NBFI - What is cooking in the EU?

November 11, 2024| Website | Twitter | Linkedin | Substack
Welcome to Brussels Regulation, your weekly newsletter digging into politics, regulation and finance.
This week we will discuss the recent developments about Non-Banking Financial Intermediation (NBFI), focusing on:
- What are the international discussions?
- What will the European Commission do in the upcoming mandate?
- Are these risks justified?
What are the international discussions focusing on?
- Since 2011, the Financial Stability Board (FSB) has been focusing increasingly on the NBFI.
- NBFI encompasses a very broad range of financial institutions, from insurers, pension funds, asset managers to family office, venture capital and private equity.
- They represent a bit less than 47% of global financial market assets. In the EU, the European Commission estimates it to roughly to 41% of the EU financial sector’s assets, amounting to €42.9 trillion assets in 2023.
- The preoccupation of global regulators (IOSCO also looks into it) comes from its growth over the last 20 years, with the banking system depending more and more on NBFI's services.
- To keep in mind, many of the larger asset managers (making a large part of NBFI's) are subsidiaries or closely linked to banks and insurers managing money on their behalf.
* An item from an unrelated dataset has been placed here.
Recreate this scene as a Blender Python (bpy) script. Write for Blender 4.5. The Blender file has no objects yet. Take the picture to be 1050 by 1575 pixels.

Logically, their assets tend to grow proportionally to banks' assets, further increasing their share in the financial sector.

- Additionnally, the diversity of NBFI's activities and business models is so vast, it seems easy to find potential risks stemming from them.
- As you might expect, the FSB has developed several work streams to address these risks, accompanied by policy recommendations intended to trickle down to national jurisdictions.